* Challenge
Copy exactly the lines from the beginning of the data down to and including the line holding "return Vector((0, 0, ZC)) + d * (Y / d.y)", without any pictures.
Start Data extract
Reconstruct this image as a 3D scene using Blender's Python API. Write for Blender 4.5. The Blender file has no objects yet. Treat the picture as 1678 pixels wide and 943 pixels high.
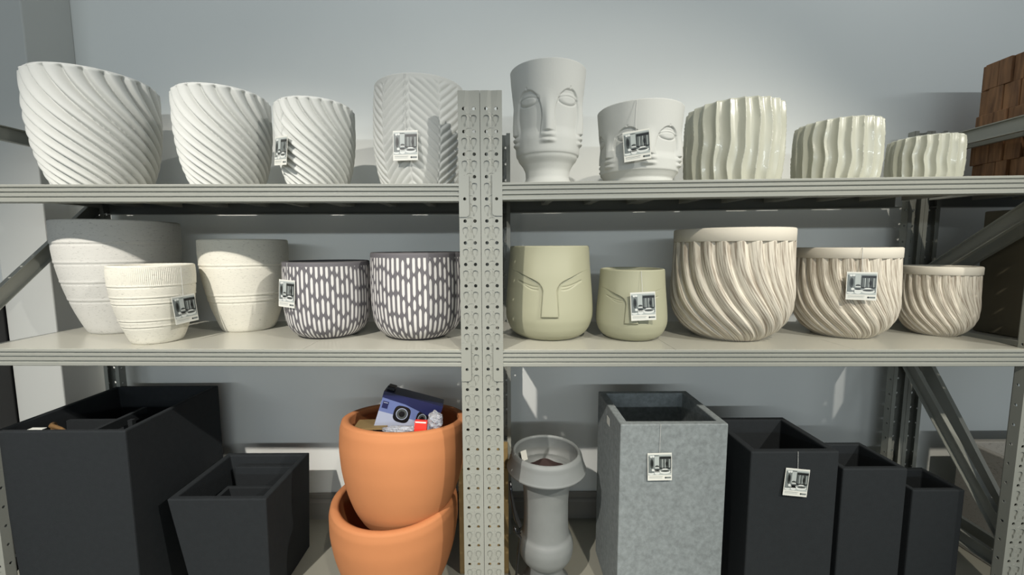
import bpy, bmesh, math, random
import numpy as np
from mathutils import Vector, Matrix
R_ = math.radians
random.seed(7)
S = bpy.context.scene
COL = S.collection

# ------------------------------------------------------------------ camera model
W, H = 1678, 943
F = 680.0
PITCH = math.atan(66.5 / F)
ROLL = R_(0.30)
ZC = 1.133
SHX = 17.0
YF = 1.13          # front plane of the shelving
YB = 1.57          # back plane of the shelving
YW = 1.64          # wall

fwd = Vector((0, math.cos(PITCH), -math.sin(PITCH)))
r0 = Vector((1, 0, 0)); u0 = Vector((0, math.sin(PITCH), math.cos(PITCH)))
rgt = r0 * math.cos(ROLL) - u0 * math.sin(ROLL)
upv = r0 * math.sin(ROLL) + u0 * math.cos(ROLL)

def ray(px, py):
    a = (px - (W / 2 - SHX)) / F
    b = -(py - H / 2) / F
    return (fwd + rgt * a + upv * b)

def Pz(px, py, z):
    d = ray(px, py)
    return Vector((0, 0, ZC)) + d * ((z - ZC) / d.z)

def P(px, py, Y):
    d = ray(px, py)
    return Vector((0, 0, ZC)) + d * (Y / d.y)

cam = bpy.data.cameras.new('camera')
co = bpy.data.objects.new('camera', cam); COL.objects.link(co)
cam.sensor_fit = 'HORIZONTAL'; cam.sensor_width = 36.0
cam.lens = F / W * 36.0
cam.shift_x = SHX / W
cam.clip_start = 0.02
m = Matrix.Identity(4)
for i in range(3):
    m[i][0] = rgt[i]; m[i][1] = upv[i]; m[i][2] = -fwd[i]
m[2][3] = ZC
co.matrix_world = m
S.camera = co

# ------------------------------------------------------------------ materials
def sr(c):
    return tuple(((x / 255) / 12.92 if x / 255 <= 0.04045 else ((x / 255 + 0.055) / 1.055) ** 2.4) for x in c) + (1.0,)

class NT:
    def __init__(s, name):
        s.m = bpy.data.materials.new(name); s.m.use_nodes = True
        s.n = s.m.node_tree.nodes; s.l = s.m.node_tree.links
        s.b = s.n['Principled BSDF']
    def node(s, t, **k):
        n = s.n.new(t)
        for a, v in k.items():
            setattr(n, a, v)
        return n
    def link(s, a, b): s.l.new(a, b)
    def math(s, op, a, b=None, c=None):
        n = s.node('ShaderNodeMath', operation=op)
        for i, v in enumerate((a, b, c)):
            if v is None: continue
            if isinstance(v, (int, float)): n.inputs[i].default_value = v
            else: s.link(v, n.inputs[i])
        return n.outputs[0]
    def mix(s, f, a, b):
        n = s.node('ShaderNodeMix', data_type='RGBA')
        for i, v in ((0, f), (6, a), (7, b)):
            if isinstance(v, (int, float, tuple)): n.inputs[i].default_value = v
            else: s.link(v, n.inputs[i])
        return n.outputs[2]

def pmat(name, col, rough=0.6, spec=0.4, metal=0.0, var=0.06, scale=18.0, bump=0.0, bscale=120.0, coat=0.0):
    t = NT(name)
    tc = t.node('ShaderNodeTexCoord')
    no = t.node('ShaderNodeTexNoise'); no.inputs['Scale'].default_value = scale; no.inputs['Detail'].default_value = 4
    t.link(tc.outputs['Object'], no.inputs['Vector'])
    lo = tuple(max(0, c * (1 - var * 1.5)) for c in col[:3]) + (1,)
    hi = tuple(min(1, c * (1 + var)) for c in col[:3]) + (1,)
    t.link(t.mix(no.outputs[0], lo, hi), t.b.inputs['Base Color'])
    t.b.inputs['Roughness'].default_value = rough
    t.b.inputs['Specular IOR Level'].default_value = spec
    t.b.inputs['Metallic'].default_value = metal
    t.b.inputs['Coat Weight'].default_value = coat
    if bump:
        n2 = t.node('ShaderNodeTexNoise'); n2.inputs['Scale'].default_value = bscale; n2.inputs['Detail'].default_value = 3
        t.link(tc.outputs['Object'], n2.inputs['Vector'])
        bp = t.node('ShaderNodeBump'); bp.inputs['Strength'].default_value = bump; bp.inputs['Distance'].default_value = 0.002
        t.link(n2.outputs[0], bp.inputs['Height']); t.link(bp.outputs[0], t.b.inputs['Normal'])
    return t.m

def speckle_mat(name, col, dark, rough=0.8):
    """chalky white stone look: tiny pits, faint horizontal streaks"""
    t = NT(name)
    tc = t.node('ShaderNodeTexCoord')
    mp = t.node('ShaderNodeMapping'); mp.inputs['Scale'].default_value = (1, 1, 3.2)
    t.link(tc.outputs['Object'], mp.inputs['Vector'])
    n1 = t.node('ShaderNodeTexNoise'); n1.inputs['Scale'].default_value = 95; n1.inputs['Detail'].default_value = 5
    n1.inputs['Roughness'].default_value = 0.7
    t.link(mp.outputs[0], n1.inputs['Vector'])
    mask = t.node('ShaderNodeMapRange'); mask.inputs[1].default_value = 0.575; mask.inputs[2].default_value = 0.69
    t.link(n1.outputs[0], mask.inputs[0])
    n2 = t.node('ShaderNodeTexNoise'); n2.inputs['Scale'].default_value = 14
    t.link(mp.outputs[0], n2.inputs['Vector'])
    base = t.mix(n2.outputs[0], tuple(c * 0.93 for c in col[:3]) + (1,), col)
    mk = t.math('MULTIPLY', mask.outputs[0], 0.75)
    t.link(t.mix(mk, base, dark), t.b.inputs['Base Color'])
    bp = t.node('ShaderNodeBump'); bp.inputs['Strength'].default_value = 0.45; bp.inputs['Distance'].default_value = 0.0015
    bp.invert = True
    t.link(n1.outputs[0], bp.inputs['Height']); t.link(bp.outputs[0], t.b.inputs['Normal'])
    t.b.inputs['Roughness'].default_value = rough
    return t.m

def concrete_mat(name, col):
    t = NT(name)
    tc = t.node('ShaderNodeTexCoord')
    n1 = t.node('ShaderNodeTexNoise'); n1.inputs['Scale'].default_value = 62; n1.inputs['Detail'].default_value = 9
    n1.inputs['Roughness'].default_value = 0.65; n1.inputs['Distortion'].default_value = 0.25
    t.link(tc.outputs['Object'], n1.inputs['Vector'])
    mr = t.node('ShaderNodeMapRange'); mr.inputs[1].default_value = 0.32; mr.inputs[2].default_value = 0.68
    t.link(n1.outputs[0], mr.inputs[0])
    t.link(t.mix(mr.outputs[0], tuple(c * 0.76 for c in col[:3]) + (1,), tuple(c * 1.2 for c in col[:3]) + (1,)), t.b.inputs['Base Color'])
    bp = t.node('ShaderNodeBump'); bp.inputs['Strength'].default_value = 0.25; bp.inputs['Distance'].default_value = 0.002
    t.link(n1.outputs[0], bp.inputs['Height']); t.link(bp.outputs[0], t.b.inputs['Normal'])
    t.b.inputs['Roughness'].default_value = 0.75
    return t.m

def dash_mat(name, base, white, N, M):
    """staggered raised white dashes, from the pot's own wrap coordinates"""
    t = NT(name)
    uv = t.node('ShaderNodeUVMap'); uv.uv_map = 'wrap'
    sp = t.node('ShaderNodeSeparateXYZ'); t.link(uv.outputs[0], sp.inputs[0])
    x = t.math('MULTIPLY', sp.outputs[0], float(N))
    col = t.math('FLOOR', x); fx = t.math('SUBTRACT', t.math('FRACT', x), 0.5)
    wn = t.node('ShaderNodeTexWhiteNoise', noise_dimensions='1D'); t.link(col, wn.inputs['W'])
    alt = t.math('MULTIPLY', t.math('FRACT', t.math('MULTIPLY', col, 0.5)), 1.0)
    off = t.math('ADD', t.math('MULTIPLY', wn.outputs['Value'], 0.55), alt)
    y = t.math('ADD', t.math('MULTIPLY', sp.outputs[1], float(M)), off)
    row = t.math('FLOOR', y); fr = t.math('FRACT', y)
    cmb = t.node('ShaderNodeCombineXYZ'); t.link(col, cmb.inputs[0]); t.link(row, cmb.inputs[1])
    w2 = t.node('ShaderNodeTexWhiteNoise', noise_dimensions='2D'); t.link(cmb.outputs[0], w2.inputs['Vector'])
    split = t.math('ADD', t.math('MULTIPLY', w2.outputs['Value'], 0.26), 0.37)   # each row: a long and a short dash
    # distance to the nearest gap (at 0, split, 1) in row units
    d0 = fr; d1 = t.math('ABSOLUTE', t.math('SUBTRACT', fr, split)); d2 = t.math('SUBTRACT', 1.0, fr)
    d = t.math('MINIMUM', t.math('MINIMUM', d0, d1), d2)
    endf = t.math('DIVIDE', d, 0.11)
    endc = t.math('MINIMUM', endf, 1.0)
    wid = t.math('MULTIPLY', t.math('SQRT', t.math('MAXIMUM', t.math('SUBTRACT', t.math('MULTIPLY', endc, 1.35), 0.38), 0.0)), 0.30)
    ax = t.math('ABSOLUTE', fx)
    ms = t.math('MULTIPLY', t.math('SUBTRACT', wid, ax), 14.0)
    ms.node.use_clamp = True
    edge = t.math('MULTIPLY', t.math('SUBTRACT', 0.955, sp.outputs[1]), 120.0); edge.node.use_clamp = True
    low = t.math('MULTIPLY', t.math('SUBTRACT', sp.outputs[1], 0.02), 120.0); low.node.use_clamp = True
    mask = t.math('MULTIPLY', t.math('MULTIPLY', ms, edge), low)
    t.link(t.mix(mask, base, white), t.b.inputs['Base Color'])
    bp = t.node('ShaderNodeBump'); bp.inputs['Strength'].default_value = 0.5; bp.inputs['Distance'].default_value = 0.002
    t.link(mask, bp.inputs['Height']); t.link(bp.outputs[0], t.b.inputs['Normal'])
    t.b.inputs['Roughness'].default_value = 0.7
    return t.m

def carved_mat(name, light, dark, N):
    """fine carved grooves following the twist of the ridges (wrap2 coordinates are already twisted)"""
    t = NT(name)
    uv = t.node('ShaderNodeUVMap'); uv.uv_map = 'wrap'
    mp = t.node('ShaderNodeMapping'); mp.inputs['Scale'].default_value = (N * 8.0, 3.0, 1)
    t.link(uv.outputs[0], mp.inputs['Vector'])
    n1 = t.node('ShaderNodeTexNoise'); n1.inputs['Scale'].default_value = 1.0; n1.inputs['Detail'].default_value = 3
    n1.inputs['Roughness'].default_value = 0.55; n1.inputs['Distortion'].default_value = 0.1
    t.link(mp.outputs[0], n1.inputs['Vector'])
    mr = t.node('ShaderNodeMapRange'); mr.inputs[1].default_value = 0.36; mr.inputs[2].default_value = 0.56
    t.link(n1.outputs[0], mr.inputs[0])
    t.link(t.mix(mr.outputs[0], dark, light), t.b.inputs['Base Color'])
    bp = t.node('ShaderNodeBump'); bp.inputs['Strength'].default_value = 0.45; bp.inputs['Distance'].default_value = 0.002
    t.link(mr.outputs[0], bp.inputs['Height']); t.link(bp.outputs[0], t.b.inputs['Normal'])
    t.b.inputs['Roughness'].default_value = 0.8
    return t.m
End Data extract
* Exercise response
Reconstruct this image as a 3D scene using Blender's Python API. Write for Blender 4.5. The Blender file has no objects yet. Treat the picture as 1678 pixels wide and 943 pixels high.
import bpy, bmesh, math, random
import numpy as np
from mathutils import Vector, Matrix
R_ = math.radians
random.seed(7)
S = bpy.context.scene
COL = S.collection

# ------------------------------------------------------------------ camera model
W, H = 1678, 943
F = 680.0
PITCH = math.atan(66.5 / F)
ROLL = R_(0.30)
ZC = 1.133
SHX = 17.0
YF = 1.13          # front plane of the shelving
YB = 1.57          # back plane of the shelving
YW = 1.64          # wall

fwd = Vector((0, math.cos(PITCH), -math.sin(PITCH)))
r0 = Vector((1, 0, 0)); u0 = Vector((0, math.sin(PITCH), math.cos(PITCH)))
rgt = r0 * math.cos(ROLL) - u0 * math.sin(ROLL)
upv = r0 * math.sin(ROLL) + u0 * math.cos(ROLL)

def ray(px, py):
    a = (px - (W / 2 - SHX)) / F
    b = -(py - H / 2) / F
    return (fwd + rgt * a + upv * b)

def Pz(px, py, z):
    d = ray(px, py)
    return Vector((0, 0, ZC)) + d * ((z - ZC) / d.z)

def P(px, py, Y):
    d = ray(px, py)
    return Vector((0, 0, ZC)) + d * (Y / d.y)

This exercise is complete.